En abril me invitaron a hablar en la Feria del Libro de Bruselas junto a un autor irlandés que escribía en gaélico, idioma al parecer con muy poca demanda, en uno de estos terroríficos pabellones que solo Blue Jeans puede llenar. Después de aquella frase de la organizadora que ya anticipaba (vamos a esperar cinco minutos más a ver si…) vino otra más dura aún para explicarnos el fracaso de la convocatoria: «Es que justo a esta hora coincide con una autora de éxito hablando en el otro pabellón». Se puede decir por todo ello que la feria es por lo general castigo y cura de humildad para aquel que empieza a creérselo un poco, quizás sea esa su mayor utilidad para el autor emergente, que debe recordar que lo importante no es despachar colas de fans sino esforzarse por contar una historia importante que aguante en el tiempo.

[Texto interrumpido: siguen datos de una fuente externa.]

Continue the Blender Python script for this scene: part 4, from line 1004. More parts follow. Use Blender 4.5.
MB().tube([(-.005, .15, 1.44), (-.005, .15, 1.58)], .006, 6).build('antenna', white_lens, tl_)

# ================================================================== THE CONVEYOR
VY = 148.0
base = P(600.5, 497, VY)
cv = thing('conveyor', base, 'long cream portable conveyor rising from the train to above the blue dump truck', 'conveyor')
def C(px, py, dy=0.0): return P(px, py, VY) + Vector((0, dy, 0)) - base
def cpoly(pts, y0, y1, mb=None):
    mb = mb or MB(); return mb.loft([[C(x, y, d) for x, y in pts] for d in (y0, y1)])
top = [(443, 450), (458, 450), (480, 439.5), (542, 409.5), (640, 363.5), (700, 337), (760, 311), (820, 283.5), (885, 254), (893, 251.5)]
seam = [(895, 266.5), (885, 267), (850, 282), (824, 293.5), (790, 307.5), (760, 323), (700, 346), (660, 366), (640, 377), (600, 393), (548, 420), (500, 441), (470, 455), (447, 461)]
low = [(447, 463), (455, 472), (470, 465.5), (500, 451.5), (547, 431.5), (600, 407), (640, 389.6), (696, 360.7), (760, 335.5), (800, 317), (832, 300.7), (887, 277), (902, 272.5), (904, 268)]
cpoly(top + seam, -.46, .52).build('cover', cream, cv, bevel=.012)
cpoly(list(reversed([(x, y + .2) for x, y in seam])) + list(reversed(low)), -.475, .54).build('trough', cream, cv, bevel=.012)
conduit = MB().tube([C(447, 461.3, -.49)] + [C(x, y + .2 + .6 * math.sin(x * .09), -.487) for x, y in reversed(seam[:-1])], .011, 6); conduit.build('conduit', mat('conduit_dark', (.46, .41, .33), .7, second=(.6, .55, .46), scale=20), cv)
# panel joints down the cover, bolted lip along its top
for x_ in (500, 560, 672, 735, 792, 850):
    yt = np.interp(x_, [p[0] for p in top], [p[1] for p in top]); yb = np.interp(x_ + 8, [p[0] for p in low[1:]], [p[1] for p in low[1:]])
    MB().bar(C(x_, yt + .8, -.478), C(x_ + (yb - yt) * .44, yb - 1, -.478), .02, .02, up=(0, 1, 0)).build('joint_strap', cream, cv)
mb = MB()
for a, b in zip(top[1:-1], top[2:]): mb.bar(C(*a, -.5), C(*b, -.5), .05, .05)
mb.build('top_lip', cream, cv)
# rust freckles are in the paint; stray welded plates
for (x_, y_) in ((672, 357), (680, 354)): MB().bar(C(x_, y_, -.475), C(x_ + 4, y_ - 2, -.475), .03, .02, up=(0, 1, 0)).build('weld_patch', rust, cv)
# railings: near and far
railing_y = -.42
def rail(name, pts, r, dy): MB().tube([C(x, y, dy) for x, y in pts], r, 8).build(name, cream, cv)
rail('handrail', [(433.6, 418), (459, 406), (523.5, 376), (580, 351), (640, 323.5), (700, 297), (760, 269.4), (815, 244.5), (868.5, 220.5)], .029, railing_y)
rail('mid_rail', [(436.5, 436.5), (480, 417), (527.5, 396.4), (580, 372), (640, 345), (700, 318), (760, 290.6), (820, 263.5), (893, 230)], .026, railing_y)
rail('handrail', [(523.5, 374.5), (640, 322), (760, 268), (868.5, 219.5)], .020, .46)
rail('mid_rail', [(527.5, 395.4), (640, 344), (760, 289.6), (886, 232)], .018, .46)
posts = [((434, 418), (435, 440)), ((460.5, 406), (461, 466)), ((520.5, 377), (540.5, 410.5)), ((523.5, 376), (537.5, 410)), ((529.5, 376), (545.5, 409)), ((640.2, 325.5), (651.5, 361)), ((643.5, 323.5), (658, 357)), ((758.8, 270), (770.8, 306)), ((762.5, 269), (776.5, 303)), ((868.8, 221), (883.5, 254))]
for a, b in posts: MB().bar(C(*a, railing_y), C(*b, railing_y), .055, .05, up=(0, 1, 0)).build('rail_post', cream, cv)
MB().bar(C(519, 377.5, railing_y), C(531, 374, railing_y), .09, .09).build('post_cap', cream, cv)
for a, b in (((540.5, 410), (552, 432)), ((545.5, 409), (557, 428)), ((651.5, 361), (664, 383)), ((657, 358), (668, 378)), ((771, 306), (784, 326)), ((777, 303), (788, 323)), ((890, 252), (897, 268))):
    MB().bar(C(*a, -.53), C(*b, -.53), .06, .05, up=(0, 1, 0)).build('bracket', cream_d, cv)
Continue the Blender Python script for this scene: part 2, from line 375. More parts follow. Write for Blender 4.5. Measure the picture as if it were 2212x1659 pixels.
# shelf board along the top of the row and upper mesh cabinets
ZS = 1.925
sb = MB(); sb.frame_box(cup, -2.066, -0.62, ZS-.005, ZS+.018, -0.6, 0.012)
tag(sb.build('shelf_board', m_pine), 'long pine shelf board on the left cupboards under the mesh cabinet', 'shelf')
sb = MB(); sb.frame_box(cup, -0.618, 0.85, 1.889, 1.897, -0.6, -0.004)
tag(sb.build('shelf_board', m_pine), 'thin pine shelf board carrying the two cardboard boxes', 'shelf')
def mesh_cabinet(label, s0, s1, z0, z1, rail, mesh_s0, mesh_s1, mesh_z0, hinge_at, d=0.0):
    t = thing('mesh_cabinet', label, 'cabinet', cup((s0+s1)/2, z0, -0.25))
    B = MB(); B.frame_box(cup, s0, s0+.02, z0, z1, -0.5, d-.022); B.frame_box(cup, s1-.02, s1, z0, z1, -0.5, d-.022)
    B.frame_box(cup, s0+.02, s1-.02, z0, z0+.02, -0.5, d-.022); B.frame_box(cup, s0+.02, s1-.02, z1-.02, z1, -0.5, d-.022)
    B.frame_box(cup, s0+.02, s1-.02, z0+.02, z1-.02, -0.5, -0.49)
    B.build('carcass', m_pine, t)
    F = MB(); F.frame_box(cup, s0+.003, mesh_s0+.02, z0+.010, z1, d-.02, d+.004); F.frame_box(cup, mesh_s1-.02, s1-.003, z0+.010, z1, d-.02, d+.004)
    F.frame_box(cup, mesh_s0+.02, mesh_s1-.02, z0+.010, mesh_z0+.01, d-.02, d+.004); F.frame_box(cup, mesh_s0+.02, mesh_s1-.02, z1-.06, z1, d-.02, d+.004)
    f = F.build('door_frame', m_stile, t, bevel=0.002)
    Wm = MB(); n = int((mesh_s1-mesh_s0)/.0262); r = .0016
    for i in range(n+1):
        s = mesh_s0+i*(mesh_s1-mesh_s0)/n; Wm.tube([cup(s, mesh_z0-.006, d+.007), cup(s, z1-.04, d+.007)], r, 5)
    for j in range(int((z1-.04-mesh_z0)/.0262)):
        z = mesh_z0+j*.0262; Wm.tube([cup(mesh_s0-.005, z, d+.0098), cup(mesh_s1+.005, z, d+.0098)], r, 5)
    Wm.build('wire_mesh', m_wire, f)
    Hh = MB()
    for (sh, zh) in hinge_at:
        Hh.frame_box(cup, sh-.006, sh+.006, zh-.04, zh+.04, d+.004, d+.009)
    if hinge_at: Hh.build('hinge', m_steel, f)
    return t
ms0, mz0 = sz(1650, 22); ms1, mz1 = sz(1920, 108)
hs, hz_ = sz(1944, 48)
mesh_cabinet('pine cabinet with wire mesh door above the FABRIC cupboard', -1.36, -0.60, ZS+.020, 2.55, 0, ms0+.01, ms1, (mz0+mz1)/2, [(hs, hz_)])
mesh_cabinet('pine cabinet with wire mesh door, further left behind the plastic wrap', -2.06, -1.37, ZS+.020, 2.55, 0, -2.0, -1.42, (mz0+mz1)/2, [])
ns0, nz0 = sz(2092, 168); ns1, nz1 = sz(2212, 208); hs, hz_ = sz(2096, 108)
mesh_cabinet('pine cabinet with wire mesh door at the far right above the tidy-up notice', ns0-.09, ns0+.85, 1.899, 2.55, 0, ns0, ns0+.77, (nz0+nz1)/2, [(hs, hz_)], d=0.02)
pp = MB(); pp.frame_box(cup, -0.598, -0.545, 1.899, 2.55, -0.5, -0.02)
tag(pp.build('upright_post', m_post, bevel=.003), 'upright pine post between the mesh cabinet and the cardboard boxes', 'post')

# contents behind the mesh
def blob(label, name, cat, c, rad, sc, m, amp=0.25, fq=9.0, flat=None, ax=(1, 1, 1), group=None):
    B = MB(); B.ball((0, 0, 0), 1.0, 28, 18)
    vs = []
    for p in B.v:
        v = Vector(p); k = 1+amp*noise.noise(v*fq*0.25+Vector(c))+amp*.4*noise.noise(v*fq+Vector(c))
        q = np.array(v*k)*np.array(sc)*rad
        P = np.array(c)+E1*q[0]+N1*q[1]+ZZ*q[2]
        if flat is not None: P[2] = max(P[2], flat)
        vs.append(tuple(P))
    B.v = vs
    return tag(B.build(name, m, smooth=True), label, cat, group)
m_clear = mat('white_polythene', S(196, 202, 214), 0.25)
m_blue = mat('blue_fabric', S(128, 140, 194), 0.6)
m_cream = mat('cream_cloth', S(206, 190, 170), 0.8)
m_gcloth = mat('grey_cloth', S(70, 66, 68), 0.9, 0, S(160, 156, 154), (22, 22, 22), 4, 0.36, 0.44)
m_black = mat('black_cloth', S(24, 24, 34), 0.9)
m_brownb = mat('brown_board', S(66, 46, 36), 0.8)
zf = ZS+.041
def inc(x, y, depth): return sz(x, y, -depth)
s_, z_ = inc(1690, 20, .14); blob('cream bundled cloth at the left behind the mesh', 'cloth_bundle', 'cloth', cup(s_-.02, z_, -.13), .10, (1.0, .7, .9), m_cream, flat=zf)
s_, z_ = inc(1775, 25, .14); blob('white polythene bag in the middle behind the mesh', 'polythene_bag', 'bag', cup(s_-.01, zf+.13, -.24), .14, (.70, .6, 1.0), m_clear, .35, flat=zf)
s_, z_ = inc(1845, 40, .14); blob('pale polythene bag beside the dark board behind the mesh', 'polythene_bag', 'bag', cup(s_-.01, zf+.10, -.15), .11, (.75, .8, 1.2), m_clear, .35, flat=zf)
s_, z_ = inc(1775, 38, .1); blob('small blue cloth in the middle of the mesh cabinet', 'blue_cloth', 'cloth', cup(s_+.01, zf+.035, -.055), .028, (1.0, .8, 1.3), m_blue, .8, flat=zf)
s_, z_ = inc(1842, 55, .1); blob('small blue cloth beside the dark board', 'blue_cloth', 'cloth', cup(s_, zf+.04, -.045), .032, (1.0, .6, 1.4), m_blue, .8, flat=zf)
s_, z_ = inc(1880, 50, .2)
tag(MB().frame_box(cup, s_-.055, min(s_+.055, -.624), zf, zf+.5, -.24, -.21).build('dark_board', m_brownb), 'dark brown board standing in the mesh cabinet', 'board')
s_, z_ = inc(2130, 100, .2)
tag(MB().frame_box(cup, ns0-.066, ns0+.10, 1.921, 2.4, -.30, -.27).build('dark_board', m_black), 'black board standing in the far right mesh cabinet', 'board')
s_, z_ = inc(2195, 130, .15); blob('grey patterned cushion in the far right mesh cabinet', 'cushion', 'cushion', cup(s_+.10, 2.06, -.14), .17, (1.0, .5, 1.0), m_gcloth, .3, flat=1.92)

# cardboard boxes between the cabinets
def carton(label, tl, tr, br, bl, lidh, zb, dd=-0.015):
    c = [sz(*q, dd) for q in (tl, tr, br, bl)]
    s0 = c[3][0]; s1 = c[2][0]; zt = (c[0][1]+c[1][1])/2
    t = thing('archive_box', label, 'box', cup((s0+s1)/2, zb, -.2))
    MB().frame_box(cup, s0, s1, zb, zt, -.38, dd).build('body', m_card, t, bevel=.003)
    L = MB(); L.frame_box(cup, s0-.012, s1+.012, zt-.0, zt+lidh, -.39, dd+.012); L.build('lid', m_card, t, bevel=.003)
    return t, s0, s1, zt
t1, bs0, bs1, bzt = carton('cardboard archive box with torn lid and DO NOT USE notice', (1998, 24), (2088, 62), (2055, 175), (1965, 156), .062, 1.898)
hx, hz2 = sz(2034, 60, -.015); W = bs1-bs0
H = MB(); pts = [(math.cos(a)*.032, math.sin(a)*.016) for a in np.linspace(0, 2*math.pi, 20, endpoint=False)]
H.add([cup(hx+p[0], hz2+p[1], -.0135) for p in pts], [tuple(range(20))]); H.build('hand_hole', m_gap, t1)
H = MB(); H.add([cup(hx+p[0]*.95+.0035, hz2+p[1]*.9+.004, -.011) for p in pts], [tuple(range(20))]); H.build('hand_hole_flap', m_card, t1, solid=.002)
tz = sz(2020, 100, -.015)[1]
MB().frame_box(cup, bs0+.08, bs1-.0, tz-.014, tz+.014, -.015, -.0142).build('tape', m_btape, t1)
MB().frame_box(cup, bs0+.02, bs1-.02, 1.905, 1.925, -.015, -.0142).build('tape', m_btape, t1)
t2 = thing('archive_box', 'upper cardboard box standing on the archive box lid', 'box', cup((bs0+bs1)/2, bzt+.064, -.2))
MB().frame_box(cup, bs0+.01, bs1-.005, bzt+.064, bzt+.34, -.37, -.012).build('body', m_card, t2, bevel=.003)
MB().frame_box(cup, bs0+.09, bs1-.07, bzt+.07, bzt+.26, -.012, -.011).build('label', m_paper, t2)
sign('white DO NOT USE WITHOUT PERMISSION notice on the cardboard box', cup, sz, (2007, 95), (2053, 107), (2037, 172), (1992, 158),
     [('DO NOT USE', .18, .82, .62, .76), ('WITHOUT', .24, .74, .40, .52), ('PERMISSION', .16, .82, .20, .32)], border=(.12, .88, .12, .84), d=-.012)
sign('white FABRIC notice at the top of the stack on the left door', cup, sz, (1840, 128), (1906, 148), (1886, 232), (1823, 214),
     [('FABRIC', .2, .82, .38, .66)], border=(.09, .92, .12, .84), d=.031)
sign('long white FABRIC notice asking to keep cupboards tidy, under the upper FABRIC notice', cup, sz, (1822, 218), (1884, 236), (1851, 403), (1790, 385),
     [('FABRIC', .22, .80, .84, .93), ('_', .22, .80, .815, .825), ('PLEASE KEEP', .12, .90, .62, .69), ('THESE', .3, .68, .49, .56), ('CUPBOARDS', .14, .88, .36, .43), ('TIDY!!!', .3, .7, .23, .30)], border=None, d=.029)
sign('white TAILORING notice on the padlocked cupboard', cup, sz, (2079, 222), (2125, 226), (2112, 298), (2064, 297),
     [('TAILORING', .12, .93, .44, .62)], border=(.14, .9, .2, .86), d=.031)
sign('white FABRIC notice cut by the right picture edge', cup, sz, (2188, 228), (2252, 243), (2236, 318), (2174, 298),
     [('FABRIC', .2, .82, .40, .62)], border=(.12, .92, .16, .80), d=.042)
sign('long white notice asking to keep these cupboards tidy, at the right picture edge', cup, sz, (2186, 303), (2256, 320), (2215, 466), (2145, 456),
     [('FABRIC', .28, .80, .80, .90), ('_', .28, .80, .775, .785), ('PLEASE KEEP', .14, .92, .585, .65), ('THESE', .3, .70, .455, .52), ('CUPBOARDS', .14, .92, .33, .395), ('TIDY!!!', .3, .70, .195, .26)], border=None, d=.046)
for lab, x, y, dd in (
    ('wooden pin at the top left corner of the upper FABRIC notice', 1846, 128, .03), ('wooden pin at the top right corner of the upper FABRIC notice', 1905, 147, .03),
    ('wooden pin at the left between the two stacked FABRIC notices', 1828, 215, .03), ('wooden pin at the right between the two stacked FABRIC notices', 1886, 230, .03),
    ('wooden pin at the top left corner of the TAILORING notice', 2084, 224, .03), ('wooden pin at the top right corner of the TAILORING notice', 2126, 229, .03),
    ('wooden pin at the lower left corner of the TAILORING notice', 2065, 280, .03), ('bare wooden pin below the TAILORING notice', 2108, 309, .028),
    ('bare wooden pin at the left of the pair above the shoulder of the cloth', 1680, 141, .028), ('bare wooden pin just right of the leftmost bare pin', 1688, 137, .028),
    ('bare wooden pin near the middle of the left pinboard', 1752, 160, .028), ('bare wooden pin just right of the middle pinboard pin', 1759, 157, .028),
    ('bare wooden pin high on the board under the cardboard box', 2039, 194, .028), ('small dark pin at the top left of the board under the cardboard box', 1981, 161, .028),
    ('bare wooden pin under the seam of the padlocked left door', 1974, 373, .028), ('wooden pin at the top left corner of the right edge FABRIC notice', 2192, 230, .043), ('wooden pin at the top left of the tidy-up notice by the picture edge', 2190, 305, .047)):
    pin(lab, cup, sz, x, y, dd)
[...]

Uno envidia en todo caso la dignidad de Salinger, que no solo no se prestaba jamás a estos saraos de las ferias, sino que no dejaba poner la inevitablemente ridícula foto de autor en la solapa, ni un resumen en la contra, ni mucho menos las sonrojantes frases laudatorias que todos mendigamos a otros escritores para la faja del libro. Pero para llegar a esas exigencias –o esa falta de necesidad– está claro que hay que haber escrito como Salinger.

Yo que sigo yendo a todo, les estaré esperando con espíritu masoquista, otro año más, en la Feria del Libro de Madrid este domingo. Todo este artículo es para darles pena, por supuesto.